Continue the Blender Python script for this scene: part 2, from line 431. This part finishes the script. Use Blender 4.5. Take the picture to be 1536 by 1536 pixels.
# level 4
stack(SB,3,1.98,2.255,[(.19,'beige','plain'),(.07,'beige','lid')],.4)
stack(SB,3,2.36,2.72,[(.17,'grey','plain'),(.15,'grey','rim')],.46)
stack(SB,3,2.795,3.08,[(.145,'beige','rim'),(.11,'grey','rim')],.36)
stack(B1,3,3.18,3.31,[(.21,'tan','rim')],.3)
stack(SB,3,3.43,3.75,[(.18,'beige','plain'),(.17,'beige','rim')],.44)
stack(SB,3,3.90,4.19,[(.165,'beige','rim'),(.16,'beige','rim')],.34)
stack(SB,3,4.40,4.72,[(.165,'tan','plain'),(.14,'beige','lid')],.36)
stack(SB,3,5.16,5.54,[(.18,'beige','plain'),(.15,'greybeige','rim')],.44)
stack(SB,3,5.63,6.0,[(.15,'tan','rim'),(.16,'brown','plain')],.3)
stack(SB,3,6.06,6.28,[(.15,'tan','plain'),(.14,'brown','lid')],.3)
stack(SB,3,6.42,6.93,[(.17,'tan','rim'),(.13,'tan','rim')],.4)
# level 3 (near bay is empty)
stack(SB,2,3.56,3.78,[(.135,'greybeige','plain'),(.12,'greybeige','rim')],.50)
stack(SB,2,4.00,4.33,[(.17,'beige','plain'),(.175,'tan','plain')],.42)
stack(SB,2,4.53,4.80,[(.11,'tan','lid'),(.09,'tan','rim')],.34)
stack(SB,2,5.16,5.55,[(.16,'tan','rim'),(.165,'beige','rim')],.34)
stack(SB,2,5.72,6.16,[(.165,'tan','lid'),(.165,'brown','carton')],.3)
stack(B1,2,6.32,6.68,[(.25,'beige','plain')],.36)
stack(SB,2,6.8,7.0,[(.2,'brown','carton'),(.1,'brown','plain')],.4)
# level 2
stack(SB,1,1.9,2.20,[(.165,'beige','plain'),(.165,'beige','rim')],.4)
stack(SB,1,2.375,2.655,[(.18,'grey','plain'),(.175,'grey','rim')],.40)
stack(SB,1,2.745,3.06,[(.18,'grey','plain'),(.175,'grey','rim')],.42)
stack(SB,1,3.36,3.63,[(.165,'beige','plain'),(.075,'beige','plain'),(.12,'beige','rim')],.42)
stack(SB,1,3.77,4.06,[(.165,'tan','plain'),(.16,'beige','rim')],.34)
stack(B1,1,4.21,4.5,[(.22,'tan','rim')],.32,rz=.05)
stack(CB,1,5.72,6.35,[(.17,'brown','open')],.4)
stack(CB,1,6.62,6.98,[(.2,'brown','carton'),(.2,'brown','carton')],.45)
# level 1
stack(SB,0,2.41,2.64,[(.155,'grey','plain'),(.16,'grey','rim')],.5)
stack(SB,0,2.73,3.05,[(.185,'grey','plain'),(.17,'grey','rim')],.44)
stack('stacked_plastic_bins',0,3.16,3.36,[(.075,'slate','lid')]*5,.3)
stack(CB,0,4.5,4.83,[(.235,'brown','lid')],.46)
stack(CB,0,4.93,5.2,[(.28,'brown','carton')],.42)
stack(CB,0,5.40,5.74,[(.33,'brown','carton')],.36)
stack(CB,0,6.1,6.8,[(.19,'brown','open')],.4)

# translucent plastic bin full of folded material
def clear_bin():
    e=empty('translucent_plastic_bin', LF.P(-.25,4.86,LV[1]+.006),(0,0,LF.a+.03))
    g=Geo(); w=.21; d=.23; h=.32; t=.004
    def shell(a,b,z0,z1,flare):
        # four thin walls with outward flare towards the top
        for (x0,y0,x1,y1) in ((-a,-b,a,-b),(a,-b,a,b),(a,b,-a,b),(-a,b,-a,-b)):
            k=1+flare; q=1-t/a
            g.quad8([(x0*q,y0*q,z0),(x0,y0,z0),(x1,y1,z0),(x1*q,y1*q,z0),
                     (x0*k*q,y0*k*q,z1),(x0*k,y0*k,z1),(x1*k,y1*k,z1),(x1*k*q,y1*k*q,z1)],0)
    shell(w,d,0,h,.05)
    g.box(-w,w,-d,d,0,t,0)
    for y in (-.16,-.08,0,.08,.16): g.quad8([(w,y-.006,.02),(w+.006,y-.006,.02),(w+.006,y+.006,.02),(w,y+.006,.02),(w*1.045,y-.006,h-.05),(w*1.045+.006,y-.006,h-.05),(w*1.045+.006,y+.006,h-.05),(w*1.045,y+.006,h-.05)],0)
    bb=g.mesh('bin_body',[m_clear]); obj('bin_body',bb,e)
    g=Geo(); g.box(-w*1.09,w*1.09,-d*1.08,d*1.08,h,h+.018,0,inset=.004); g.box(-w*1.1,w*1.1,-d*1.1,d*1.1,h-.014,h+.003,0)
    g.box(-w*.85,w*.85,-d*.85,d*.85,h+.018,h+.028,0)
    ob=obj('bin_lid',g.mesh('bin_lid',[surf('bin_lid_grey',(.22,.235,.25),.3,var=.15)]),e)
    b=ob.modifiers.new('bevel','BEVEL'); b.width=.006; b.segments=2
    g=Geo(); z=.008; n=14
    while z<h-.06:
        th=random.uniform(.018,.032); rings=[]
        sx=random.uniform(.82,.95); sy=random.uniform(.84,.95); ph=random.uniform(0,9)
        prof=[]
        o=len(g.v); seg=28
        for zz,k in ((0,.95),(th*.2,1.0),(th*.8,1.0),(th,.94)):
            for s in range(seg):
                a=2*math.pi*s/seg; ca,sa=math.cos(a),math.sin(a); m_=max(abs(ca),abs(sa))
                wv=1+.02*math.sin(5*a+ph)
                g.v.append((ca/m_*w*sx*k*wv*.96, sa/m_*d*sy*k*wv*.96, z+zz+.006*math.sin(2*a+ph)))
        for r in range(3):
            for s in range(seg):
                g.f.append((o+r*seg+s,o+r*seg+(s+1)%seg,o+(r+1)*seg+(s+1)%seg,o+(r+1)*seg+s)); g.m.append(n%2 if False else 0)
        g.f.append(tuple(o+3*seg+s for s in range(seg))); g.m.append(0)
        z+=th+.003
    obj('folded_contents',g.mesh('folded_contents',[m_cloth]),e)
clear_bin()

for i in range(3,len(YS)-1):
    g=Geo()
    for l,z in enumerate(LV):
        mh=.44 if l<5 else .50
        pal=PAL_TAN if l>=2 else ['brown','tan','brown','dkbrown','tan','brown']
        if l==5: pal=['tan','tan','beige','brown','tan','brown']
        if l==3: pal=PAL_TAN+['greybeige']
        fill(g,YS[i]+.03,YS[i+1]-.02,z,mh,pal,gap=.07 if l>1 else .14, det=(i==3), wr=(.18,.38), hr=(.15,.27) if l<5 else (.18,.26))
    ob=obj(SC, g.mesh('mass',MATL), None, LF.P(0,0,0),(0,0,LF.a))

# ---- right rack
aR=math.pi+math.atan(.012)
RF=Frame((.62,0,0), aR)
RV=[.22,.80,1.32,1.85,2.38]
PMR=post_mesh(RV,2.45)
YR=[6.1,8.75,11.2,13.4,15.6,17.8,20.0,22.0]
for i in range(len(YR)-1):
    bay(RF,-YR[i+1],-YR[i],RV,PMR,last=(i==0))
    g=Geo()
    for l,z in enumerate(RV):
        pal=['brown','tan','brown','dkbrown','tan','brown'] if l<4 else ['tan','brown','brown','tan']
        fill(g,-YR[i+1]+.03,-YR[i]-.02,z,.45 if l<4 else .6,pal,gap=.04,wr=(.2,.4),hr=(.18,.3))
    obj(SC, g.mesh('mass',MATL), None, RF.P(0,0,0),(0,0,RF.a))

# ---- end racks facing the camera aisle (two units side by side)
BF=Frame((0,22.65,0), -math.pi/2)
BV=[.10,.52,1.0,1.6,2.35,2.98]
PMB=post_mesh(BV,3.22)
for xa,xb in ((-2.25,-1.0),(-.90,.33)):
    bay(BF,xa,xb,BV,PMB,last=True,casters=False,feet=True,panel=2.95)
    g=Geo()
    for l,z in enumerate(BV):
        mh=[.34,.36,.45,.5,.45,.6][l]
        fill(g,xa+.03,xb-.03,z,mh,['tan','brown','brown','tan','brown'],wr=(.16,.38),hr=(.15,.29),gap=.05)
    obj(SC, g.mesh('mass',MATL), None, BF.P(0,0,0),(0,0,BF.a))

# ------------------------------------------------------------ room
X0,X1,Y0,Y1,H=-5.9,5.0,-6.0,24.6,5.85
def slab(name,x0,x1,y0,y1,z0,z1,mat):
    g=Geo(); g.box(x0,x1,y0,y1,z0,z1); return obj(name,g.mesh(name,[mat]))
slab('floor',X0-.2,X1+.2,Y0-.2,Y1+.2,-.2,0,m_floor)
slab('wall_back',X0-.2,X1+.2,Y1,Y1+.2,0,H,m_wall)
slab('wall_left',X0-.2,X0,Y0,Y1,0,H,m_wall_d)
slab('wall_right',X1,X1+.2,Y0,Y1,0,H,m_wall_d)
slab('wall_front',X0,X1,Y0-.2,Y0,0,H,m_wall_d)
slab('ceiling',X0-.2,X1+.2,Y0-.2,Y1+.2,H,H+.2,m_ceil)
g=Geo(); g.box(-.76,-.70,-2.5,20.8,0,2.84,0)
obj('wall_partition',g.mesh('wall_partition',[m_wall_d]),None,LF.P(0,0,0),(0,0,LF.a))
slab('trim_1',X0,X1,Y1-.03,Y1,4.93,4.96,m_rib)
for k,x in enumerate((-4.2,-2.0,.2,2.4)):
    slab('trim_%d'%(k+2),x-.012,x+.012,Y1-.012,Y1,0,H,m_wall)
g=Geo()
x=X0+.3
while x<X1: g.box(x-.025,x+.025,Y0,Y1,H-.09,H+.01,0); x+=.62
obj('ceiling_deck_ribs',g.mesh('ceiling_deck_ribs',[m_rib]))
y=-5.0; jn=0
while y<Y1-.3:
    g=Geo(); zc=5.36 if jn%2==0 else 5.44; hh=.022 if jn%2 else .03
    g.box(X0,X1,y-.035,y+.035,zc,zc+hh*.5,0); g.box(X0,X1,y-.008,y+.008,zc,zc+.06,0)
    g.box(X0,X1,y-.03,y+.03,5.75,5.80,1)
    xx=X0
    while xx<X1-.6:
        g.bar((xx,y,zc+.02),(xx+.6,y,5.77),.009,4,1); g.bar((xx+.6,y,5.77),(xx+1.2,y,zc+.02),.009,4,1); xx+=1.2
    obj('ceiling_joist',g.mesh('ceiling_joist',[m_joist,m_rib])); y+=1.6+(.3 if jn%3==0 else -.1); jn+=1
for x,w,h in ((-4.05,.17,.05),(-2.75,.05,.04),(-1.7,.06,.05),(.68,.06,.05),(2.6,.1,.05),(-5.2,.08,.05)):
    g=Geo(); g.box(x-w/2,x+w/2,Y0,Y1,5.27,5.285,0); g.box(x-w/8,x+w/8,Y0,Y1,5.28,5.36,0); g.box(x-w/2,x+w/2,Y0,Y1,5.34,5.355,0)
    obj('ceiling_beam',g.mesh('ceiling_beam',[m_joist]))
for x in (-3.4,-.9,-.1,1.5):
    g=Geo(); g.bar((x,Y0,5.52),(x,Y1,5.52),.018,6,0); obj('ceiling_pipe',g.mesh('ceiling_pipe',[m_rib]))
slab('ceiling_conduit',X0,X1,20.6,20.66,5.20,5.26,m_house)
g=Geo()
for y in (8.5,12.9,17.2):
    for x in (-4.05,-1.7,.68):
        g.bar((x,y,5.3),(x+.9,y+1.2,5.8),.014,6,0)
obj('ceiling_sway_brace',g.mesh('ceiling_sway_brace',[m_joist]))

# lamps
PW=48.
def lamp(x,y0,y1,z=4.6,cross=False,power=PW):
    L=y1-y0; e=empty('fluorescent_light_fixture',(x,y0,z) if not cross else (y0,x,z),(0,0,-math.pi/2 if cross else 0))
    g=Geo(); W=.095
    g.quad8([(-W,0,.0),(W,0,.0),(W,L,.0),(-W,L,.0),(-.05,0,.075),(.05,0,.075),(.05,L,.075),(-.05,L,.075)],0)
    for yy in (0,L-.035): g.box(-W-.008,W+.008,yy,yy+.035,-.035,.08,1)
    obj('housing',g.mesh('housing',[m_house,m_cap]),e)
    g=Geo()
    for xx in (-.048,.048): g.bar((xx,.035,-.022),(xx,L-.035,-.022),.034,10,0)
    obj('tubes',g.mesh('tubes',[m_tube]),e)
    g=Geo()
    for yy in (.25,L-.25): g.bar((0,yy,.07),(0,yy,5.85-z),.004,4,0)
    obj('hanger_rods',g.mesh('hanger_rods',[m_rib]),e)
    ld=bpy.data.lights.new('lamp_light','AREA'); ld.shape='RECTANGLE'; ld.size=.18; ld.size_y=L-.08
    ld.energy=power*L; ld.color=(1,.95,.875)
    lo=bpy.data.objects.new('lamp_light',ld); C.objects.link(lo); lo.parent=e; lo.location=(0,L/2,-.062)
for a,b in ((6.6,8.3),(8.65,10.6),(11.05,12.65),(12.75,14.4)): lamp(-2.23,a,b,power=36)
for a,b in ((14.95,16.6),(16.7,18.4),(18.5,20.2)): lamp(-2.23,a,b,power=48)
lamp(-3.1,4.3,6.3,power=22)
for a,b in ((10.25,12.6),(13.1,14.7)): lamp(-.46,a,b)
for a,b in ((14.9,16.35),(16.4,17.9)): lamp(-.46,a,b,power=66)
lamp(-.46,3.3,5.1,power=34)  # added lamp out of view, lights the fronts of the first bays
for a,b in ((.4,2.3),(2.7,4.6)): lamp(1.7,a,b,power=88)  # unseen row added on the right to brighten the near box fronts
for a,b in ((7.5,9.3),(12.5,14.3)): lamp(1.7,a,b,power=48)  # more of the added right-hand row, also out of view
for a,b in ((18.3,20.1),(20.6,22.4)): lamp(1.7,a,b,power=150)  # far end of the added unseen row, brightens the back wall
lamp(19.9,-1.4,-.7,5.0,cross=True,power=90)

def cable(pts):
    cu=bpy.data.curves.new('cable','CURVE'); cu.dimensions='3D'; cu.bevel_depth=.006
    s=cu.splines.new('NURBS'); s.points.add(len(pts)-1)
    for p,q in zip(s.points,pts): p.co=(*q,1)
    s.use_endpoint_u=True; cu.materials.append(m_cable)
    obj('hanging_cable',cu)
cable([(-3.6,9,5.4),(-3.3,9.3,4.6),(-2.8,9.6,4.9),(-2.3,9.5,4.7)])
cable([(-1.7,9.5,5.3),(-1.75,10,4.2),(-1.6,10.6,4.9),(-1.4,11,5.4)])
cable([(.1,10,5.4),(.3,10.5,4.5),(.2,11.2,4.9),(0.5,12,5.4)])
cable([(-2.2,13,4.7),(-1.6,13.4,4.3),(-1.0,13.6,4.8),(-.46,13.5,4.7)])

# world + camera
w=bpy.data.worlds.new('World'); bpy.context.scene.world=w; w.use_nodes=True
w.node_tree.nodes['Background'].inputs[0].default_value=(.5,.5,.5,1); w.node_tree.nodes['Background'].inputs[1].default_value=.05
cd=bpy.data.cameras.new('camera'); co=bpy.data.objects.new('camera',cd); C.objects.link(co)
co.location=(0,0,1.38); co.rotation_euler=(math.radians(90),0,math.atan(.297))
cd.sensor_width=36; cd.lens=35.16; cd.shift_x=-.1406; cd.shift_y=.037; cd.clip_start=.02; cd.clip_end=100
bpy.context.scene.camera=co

=-=-=-=-=

▶ **Job**
From the listing above, pick out every line containing "None".

▶ **Reply to the task**
    ob=obj(SC, g.mesh('mass',MATL), None, LF.P(0,0,0),(0,0,LF.a))
    obj(SC, g.mesh('mass',MATL), None, RF.P(0,0,0),(0,0,RF.a))
    obj(SC, g.mesh('mass',MATL), None, BF.P(0,0,0),(0,0,BF.a))
obj('wall_partition',g.mesh('wall_partition',[m_wall_d]),None,LF.P(0,0,0),(0,0,LF.a))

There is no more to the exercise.